Count how many lines below contain the word "this", then give that number alone.

## start Records shown

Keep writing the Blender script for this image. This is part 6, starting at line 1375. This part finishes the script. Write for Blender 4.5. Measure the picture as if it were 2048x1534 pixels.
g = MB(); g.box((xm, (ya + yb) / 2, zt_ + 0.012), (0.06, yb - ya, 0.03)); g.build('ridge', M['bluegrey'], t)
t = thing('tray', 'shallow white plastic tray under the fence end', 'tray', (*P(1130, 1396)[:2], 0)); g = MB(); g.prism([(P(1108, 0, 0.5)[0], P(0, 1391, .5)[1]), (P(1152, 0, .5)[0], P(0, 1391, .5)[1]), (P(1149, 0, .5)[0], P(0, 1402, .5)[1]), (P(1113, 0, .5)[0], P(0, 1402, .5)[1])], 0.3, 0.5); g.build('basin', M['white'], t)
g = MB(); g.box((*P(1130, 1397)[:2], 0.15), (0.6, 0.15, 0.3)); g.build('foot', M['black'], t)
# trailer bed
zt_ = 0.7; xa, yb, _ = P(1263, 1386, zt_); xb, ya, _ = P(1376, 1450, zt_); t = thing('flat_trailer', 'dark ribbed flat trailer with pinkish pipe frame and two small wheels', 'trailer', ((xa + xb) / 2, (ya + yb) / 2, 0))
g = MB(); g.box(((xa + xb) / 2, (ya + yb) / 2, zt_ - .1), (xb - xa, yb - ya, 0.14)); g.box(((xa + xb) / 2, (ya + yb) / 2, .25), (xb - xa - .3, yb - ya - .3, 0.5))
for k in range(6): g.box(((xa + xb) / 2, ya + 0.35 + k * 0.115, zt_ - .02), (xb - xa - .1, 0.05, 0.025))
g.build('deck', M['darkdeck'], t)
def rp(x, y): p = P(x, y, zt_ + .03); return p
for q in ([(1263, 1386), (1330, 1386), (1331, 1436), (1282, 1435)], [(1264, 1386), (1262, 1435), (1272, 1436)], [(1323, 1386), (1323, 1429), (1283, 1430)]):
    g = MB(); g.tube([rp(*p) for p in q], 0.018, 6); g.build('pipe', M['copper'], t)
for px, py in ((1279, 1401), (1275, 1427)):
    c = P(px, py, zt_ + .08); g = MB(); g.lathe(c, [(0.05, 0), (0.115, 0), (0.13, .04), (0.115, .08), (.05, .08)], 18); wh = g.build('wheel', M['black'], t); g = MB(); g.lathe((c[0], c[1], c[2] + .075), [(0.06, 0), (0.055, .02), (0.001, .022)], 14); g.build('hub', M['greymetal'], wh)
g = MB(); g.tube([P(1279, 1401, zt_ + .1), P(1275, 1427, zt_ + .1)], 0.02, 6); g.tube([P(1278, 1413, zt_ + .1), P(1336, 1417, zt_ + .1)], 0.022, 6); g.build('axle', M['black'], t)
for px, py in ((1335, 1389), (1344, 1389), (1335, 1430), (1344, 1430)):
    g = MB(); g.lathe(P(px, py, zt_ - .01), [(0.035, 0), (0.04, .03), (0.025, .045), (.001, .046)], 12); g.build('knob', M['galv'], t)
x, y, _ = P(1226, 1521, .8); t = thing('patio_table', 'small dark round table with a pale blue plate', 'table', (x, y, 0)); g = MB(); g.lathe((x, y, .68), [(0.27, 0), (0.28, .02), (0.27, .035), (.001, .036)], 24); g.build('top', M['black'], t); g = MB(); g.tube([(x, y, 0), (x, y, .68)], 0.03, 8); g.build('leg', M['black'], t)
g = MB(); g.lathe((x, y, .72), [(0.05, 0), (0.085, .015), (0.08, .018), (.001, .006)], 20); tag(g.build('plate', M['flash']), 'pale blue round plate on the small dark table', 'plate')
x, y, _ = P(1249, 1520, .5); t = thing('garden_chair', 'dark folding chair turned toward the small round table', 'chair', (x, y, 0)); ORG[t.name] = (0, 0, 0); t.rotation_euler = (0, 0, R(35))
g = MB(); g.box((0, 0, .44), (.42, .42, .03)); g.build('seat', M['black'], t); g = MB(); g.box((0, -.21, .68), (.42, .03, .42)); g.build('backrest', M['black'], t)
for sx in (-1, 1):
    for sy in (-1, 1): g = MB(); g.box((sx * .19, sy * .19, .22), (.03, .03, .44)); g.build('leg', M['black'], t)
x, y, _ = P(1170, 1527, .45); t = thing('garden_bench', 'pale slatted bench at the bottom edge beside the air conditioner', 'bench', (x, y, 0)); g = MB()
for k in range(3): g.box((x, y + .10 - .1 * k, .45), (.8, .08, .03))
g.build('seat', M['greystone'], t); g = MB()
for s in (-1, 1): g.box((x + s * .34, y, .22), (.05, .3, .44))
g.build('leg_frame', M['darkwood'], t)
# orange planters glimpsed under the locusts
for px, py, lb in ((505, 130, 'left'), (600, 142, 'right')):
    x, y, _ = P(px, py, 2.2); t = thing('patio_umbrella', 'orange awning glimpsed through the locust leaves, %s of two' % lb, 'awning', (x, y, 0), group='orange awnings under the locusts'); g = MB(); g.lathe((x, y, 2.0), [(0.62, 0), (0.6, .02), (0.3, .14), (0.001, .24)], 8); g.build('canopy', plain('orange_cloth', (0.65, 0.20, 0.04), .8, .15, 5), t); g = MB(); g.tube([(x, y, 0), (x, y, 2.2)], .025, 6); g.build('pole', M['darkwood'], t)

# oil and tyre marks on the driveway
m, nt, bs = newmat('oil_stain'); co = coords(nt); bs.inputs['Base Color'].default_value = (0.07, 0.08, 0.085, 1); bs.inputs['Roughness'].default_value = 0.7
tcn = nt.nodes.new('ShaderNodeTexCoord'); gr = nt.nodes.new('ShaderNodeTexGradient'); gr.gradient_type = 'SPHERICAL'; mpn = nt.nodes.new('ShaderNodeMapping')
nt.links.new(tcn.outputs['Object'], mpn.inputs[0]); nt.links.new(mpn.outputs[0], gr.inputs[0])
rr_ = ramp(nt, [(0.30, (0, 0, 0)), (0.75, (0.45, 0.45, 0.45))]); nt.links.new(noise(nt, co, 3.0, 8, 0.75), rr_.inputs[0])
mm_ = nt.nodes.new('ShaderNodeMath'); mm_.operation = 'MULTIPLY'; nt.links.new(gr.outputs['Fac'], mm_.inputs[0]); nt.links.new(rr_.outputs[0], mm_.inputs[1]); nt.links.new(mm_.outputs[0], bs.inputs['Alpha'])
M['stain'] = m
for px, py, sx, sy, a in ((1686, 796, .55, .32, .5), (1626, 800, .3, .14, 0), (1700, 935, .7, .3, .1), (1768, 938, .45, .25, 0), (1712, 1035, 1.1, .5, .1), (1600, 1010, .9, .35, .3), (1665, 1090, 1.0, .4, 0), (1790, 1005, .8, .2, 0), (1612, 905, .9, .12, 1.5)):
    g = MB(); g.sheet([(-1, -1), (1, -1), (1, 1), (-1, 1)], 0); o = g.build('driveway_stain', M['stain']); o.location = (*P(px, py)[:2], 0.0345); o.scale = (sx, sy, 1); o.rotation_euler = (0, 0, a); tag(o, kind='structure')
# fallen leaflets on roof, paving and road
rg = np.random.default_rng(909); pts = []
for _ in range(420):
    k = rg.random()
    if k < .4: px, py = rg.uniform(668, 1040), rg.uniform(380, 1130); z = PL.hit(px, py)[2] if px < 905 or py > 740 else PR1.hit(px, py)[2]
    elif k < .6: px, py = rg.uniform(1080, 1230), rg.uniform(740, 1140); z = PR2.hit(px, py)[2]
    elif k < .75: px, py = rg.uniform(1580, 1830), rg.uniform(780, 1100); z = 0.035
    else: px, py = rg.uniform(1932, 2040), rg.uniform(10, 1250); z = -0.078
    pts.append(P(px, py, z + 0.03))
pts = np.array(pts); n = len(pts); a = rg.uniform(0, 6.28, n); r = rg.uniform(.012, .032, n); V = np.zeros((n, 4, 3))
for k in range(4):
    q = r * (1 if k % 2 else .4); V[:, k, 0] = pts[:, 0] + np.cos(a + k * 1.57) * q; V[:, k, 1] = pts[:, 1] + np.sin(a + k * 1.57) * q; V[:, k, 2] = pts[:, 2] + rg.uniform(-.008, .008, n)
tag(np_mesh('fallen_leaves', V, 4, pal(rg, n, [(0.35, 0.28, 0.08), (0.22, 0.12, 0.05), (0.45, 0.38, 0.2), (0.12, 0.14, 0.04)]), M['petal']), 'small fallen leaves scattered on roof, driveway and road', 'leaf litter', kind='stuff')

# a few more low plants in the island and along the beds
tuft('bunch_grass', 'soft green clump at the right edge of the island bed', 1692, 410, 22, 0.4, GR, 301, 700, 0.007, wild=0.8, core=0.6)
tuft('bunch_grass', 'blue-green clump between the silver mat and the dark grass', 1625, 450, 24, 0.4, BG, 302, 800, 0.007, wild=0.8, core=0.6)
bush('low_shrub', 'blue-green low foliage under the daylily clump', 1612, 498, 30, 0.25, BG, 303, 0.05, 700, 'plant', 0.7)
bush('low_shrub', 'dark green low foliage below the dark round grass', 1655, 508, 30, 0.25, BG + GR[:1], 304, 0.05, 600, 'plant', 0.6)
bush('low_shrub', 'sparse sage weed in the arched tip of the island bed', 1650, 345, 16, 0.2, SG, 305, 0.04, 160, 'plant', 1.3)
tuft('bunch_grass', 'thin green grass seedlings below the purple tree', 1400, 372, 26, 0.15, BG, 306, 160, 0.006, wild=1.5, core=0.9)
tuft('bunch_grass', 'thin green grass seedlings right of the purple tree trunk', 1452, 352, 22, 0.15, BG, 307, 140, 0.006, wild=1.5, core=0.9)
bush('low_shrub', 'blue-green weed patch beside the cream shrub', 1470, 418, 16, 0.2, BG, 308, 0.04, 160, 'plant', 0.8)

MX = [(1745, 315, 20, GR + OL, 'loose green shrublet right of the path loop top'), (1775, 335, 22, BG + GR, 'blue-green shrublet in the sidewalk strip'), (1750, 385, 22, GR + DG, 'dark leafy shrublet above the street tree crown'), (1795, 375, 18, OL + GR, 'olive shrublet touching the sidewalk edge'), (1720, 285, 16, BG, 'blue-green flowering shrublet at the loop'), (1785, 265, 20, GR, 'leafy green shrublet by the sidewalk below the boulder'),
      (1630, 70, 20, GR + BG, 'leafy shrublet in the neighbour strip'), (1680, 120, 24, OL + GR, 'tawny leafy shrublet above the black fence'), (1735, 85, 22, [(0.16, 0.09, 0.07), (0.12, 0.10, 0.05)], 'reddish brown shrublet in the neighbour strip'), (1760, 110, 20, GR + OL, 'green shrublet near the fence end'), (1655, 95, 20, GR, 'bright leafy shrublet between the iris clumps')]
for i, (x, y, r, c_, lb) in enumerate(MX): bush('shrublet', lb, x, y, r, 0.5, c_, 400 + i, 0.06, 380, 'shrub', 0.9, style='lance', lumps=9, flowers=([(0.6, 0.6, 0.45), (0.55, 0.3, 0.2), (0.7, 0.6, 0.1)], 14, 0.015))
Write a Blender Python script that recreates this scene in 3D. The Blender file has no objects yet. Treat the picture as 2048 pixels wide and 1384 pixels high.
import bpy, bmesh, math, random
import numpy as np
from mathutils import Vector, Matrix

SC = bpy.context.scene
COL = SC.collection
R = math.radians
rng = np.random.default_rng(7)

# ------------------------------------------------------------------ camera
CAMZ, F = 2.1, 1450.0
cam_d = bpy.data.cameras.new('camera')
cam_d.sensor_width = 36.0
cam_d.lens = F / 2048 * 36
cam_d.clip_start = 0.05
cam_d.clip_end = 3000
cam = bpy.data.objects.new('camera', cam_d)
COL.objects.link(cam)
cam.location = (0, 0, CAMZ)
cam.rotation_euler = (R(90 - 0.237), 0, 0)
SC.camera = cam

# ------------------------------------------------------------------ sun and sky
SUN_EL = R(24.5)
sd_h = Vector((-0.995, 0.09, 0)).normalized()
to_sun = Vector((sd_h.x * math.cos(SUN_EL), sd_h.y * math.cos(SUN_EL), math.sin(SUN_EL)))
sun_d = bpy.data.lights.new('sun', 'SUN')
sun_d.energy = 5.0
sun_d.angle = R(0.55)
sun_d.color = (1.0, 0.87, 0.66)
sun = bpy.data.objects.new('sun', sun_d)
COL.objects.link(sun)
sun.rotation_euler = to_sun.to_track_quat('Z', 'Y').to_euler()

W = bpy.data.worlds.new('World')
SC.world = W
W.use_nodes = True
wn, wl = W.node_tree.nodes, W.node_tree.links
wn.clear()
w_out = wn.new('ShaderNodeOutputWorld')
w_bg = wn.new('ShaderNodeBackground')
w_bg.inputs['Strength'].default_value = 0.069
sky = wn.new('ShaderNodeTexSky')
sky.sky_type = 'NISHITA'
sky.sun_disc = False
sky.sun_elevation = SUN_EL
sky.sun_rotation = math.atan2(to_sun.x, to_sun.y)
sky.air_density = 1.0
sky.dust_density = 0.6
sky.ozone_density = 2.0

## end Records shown

Exercise output
2